• Aim
Every line below should be copied exactly; drop the pictures.

• Given data

-=-=-=-=-

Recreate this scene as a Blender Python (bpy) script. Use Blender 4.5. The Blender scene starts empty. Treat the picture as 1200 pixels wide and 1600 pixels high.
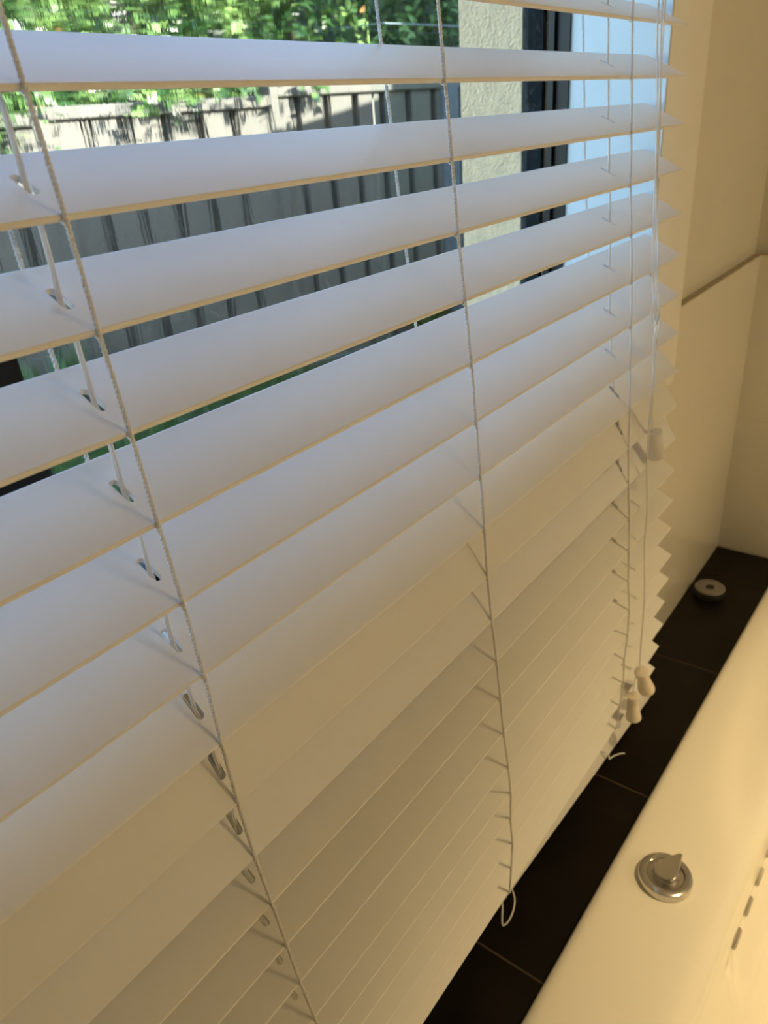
import bpy, math, random
from mathutils import Vector, Matrix
import numpy as np

random.seed(7)
np.random.seed(7)
scene = bpy.context.scene
COL = scene.collection
PI = math.pi

# ------------------------------------------------------------------ camera
cam_d = bpy.data.cameras.new('camera')
cam = bpy.data.objects.new('camera', cam_d)
COL.objects.link(cam)
scene.camera = cam
RIGHT = Vector((0.6033, -0.7942, -0.0727)).normalized()
FWD = Vector((0.6881, 0.5645, -0.4559)).normalized()
RIGHT = (RIGHT - FWD * RIGHT.dot(FWD)).normalized()
UP = RIGHT.cross(FWD).normalized()
CAM = Vector((-0.1252, -0.3088, -0.0325))
mw = Matrix.Identity(4)
for i in range(3):
    mw[i][0] = RIGHT[i]
    mw[i][1] = UP[i]
    mw[i][2] = -FWD[i]
    mw[i][3] = CAM[i]
cam.matrix_world = mw
cam_d.sensor_fit = 'VERTICAL'
cam_d.sensor_height = 36.0
cam_d.lens = 1177.86 * 36.0 / 1600.0
cam_d.clip_start = 0.01
cam_d.clip_end = 200
cam_d.dof.use_dof = True
cam_d.dof.focus_distance = 0.46
cam_d.dof.aperture_fstop = 13.0

# ------------------------------------------------------------------ sky, sun, exposure
SUN_DIR = Vector((-0.05, 0.80, -0.50)).normalized()      # the way the sunlight travels
world = bpy.data.worlds.new('world')
scene.world = world
world.use_nodes = True
wn = world.node_tree
wn.nodes.clear()
w_out = wn.nodes.new('ShaderNodeOutputWorld')
w_bg = wn.nodes.new('ShaderNodeBackground')
w_sky = wn.nodes.new('ShaderNodeTexSky')
w_sky.sky_type = 'NISHITA'
w_sky.sun_disc = False
w_sky.sun_elevation = math.asin(-SUN_DIR.z)
w_sky.sun_rotation = math.atan2(-SUN_DIR.x, -SUN_DIR.y)
w_sky.air_density = 1.0
w_sky.dust_density = 0.6
w_sky.ozone_density = 2.5
w_bg.inputs['Strength'].default_value = 1.42
wn.links.new(w_sky.outputs[0], w_bg.inputs['Color'])
wn.links.new(w_bg.outputs[0], w_out.inputs['Surface'])

sun_d = bpy.data.lights.new('sun', 'SUN')
sun_d.energy = 25.0
sun_d.color = (1.0, 0.96, 0.88)
sun_d.angle = 0.009
sun = bpy.data.objects.new('sun', sun_d)
COL.objects.link(sun)
sun.rotation_euler = SUN_DIR.to_track_quat('-Z', 'Y').to_euler()

vs = scene.view_settings
vs.view_transform = 'Standard'
vs.look = 'None'
vs.gamma = 1.0
vs.use_curve_mapping = False
vs.exposure = 0.0
LAMP_POWER = 240.0
LAMP_CONE = 70.0
WALL_LIGHT_POWER = 7.4
LAMP_COLOR = (1.0, 0.715, 0.33)

# ------------------------------------------------------------------ materials
def new_mat(name):
    m = bpy.data.materials.new(name)
    m.use_nodes = True
    nt = m.node_tree
    return m, nt, nt.nodes['Principled BSDF'], nt.nodes['Material Output']

def mat(name, col, rough=0.5, metal=0.0, spec=0.5, vary=0.0, vscale=20.0, bump=0.0, bscale=80.0,
        coat=0.0, stretch=None, detail=4.0):
    m, nt, b, out = new_mat(name)
    b.inputs['Base Color'].default_value = (*col, 1)
    b.inputs['Roughness'].default_value = rough
    b.inputs['Metallic'].default_value = metal
    b.inputs['Specular IOR Level'].default_value = spec
    b.inputs['Coat Weight'].default_value = coat
    tc = nt.nodes.new('ShaderNodeTexCoord')
    mp = nt.nodes.new('ShaderNodeMapping')
    nt.links.new(tc.outputs['Object'], mp.inputs['Vector'])
    if stretch:
        mp.inputs['Scale'].default_value = stretch
    if vary > 0:
        n = nt.nodes.new('ShaderNodeTexNoise')
        n.inputs['Scale'].default_value = vscale
        n.inputs['Detail'].default_value = detail
        nt.links.new(mp.outputs[0], n.inputs['Vector'])
        r = nt.nodes.new('ShaderNodeValToRGB')
        r.color_ramp.elements[0].position = 0.3
        r.color_ramp.elements[1].position = 0.7
        r.color_ramp.elements[0].color = (*[c * (1 - vary) for c in col], 1)
        r.color_ramp.elements[1].color = (*[min(1, c * (1 + vary)) for c in col], 1)
        nt.links.new(n.outputs['Fac'], r.inputs['Fac'])
        nt.links.new(r.outputs['Color'], b.inputs['Base Color'])
    if bump > 0:
        n2 = nt.nodes.new('ShaderNodeTexNoise')
        n2.inputs['Scale'].default_value = bscale
        n2.inputs['Detail'].default_value = 5.0
        nt.links.new(mp.outputs[0], n2.inputs['Vector'])
        bp = nt.nodes.new('ShaderNodeBump')
        bp.inputs['Strength'].default_value = bump
        bp.inputs['Distance'].default_value = 0.004
        nt.links.new(n2.outputs['Fac'], bp.inputs['Height'])
        nt.links.new(bp.outputs[0], b.inputs['Normal'])
    return m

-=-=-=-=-

• Result
Recreate this scene as a Blender Python (bpy) script. Use Blender 4.5. The Blender scene starts empty. Treat the picture as 1200 pixels wide and 1600 pixels high.
import bpy, math, random
from mathutils import Vector, Matrix
import numpy as np

random.seed(7)
np.random.seed(7)
scene = bpy.context.scene
COL = scene.collection
PI = math.pi

# ------------------------------------------------------------------ camera
cam_d = bpy.data.cameras.new('camera')
cam = bpy.data.objects.new('camera', cam_d)
COL.objects.link(cam)
scene.camera = cam
RIGHT = Vector((0.6033, -0.7942, -0.0727)).normalized()
FWD = Vector((0.6881, 0.5645, -0.4559)).normalized()
RIGHT = (RIGHT - FWD * RIGHT.dot(FWD)).normalized()
UP = RIGHT.cross(FWD).normalized()
CAM = Vector((-0.1252, -0.3088, -0.0325))
mw = Matrix.Identity(4)
for i in range(3):
    mw[i][0] = RIGHT[i]
    mw[i][1] = UP[i]
    mw[i][2] = -FWD[i]
    mw[i][3] = CAM[i]
cam.matrix_world = mw
cam_d.sensor_fit = 'VERTICAL'
cam_d.sensor_height = 36.0
cam_d.lens = 1177.86 * 36.0 / 1600.0
cam_d.clip_start = 0.01
cam_d.clip_end = 200
cam_d.dof.use_dof = True
cam_d.dof.focus_distance = 0.46
cam_d.dof.aperture_fstop = 13.0

# ------------------------------------------------------------------ sky, sun, exposure
SUN_DIR = Vector((-0.05, 0.80, -0.50)).normalized()      # the way the sunlight travels
world = bpy.data.worlds.new('world')
scene.world = world
world.use_nodes = True
wn = world.node_tree
wn.nodes.clear()
w_out = wn.nodes.new('ShaderNodeOutputWorld')
w_bg = wn.nodes.new('ShaderNodeBackground')
w_sky = wn.nodes.new('ShaderNodeTexSky')
w_sky.sky_type = 'NISHITA'
w_sky.sun_disc = False
w_sky.sun_elevation = math.asin(-SUN_DIR.z)
w_sky.sun_rotation = math.atan2(-SUN_DIR.x, -SUN_DIR.y)
w_sky.air_density = 1.0
w_sky.dust_density = 0.6
w_sky.ozone_density = 2.5
w_bg.inputs['Strength'].default_value = 1.42
wn.links.new(w_sky.outputs[0], w_bg.inputs['Color'])
wn.links.new(w_bg.outputs[0], w_out.inputs['Surface'])

sun_d = bpy.data.lights.new('sun', 'SUN')
sun_d.energy = 25.0
sun_d.color = (1.0, 0.96, 0.88)
sun_d.angle = 0.009
sun = bpy.data.objects.new('sun', sun_d)
COL.objects.link(sun)
sun.rotation_euler = SUN_DIR.to_track_quat('-Z', 'Y').to_euler()

vs = scene.view_settings
vs.view_transform = 'Standard'
vs.look = 'None'
vs.gamma = 1.0
vs.use_curve_mapping = False
vs.exposure = 0.0
LAMP_POWER = 240.0
LAMP_CONE = 70.0
WALL_LIGHT_POWER = 7.4
LAMP_COLOR = (1.0, 0.715, 0.33)

# ------------------------------------------------------------------ materials
def new_mat(name):
    m = bpy.data.materials.new(name)
    m.use_nodes = True
    nt = m.node_tree
    return m, nt, nt.nodes['Principled BSDF'], nt.nodes['Material Output']

def mat(name, col, rough=0.5, metal=0.0, spec=0.5, vary=0.0, vscale=20.0, bump=0.0, bscale=80.0,
        coat=0.0, stretch=None, detail=4.0):
    m, nt, b, out = new_mat(name)
    b.inputs['Base Color'].default_value = (*col, 1)
    b.inputs['Roughness'].default_value = rough
    b.inputs['Metallic'].default_value = metal
    b.inputs['Specular IOR Level'].default_value = spec
    b.inputs['Coat Weight'].default_value = coat
    tc = nt.nodes.new('ShaderNodeTexCoord')
    mp = nt.nodes.new('ShaderNodeMapping')
    nt.links.new(tc.outputs['Object'], mp.inputs['Vector'])
    if stretch:
        mp.inputs['Scale'].default_value = stretch
    if vary > 0:
        n = nt.nodes.new('ShaderNodeTexNoise')
        n.inputs['Scale'].default_value = vscale
        n.inputs['Detail'].default_value = detail
        nt.links.new(mp.outputs[0], n.inputs['Vector'])
        r = nt.nodes.new('ShaderNodeValToRGB')
        r.color_ramp.elements[0].position = 0.3
        r.color_ramp.elements[1].position = 0.7
        r.color_ramp.elements[0].color = (*[c * (1 - vary) for c in col], 1)
        r.color_ramp.elements[1].color = (*[min(1, c * (1 + vary)) for c in col], 1)
        nt.links.new(n.outputs['Fac'], r.inputs['Fac'])
        nt.links.new(r.outputs['Color'], b.inputs['Base Color'])
    if bump > 0:
        n2 = nt.nodes.new('ShaderNodeTexNoise')
        n2.inputs['Scale'].default_value = bscale
        n2.inputs['Detail'].default_value = 5.0
        nt.links.new(mp.outputs[0], n2.inputs['Vector'])
        bp = nt.nodes.new('ShaderNodeBump')
        bp.inputs['Strength'].default_value = bump
        bp.inputs['Distance'].default_value = 0.004
        nt.links.new(n2.outputs['Fac'], bp.inputs['Height'])
        nt.links.new(bp.outputs[0], b.inputs['Normal'])
    return m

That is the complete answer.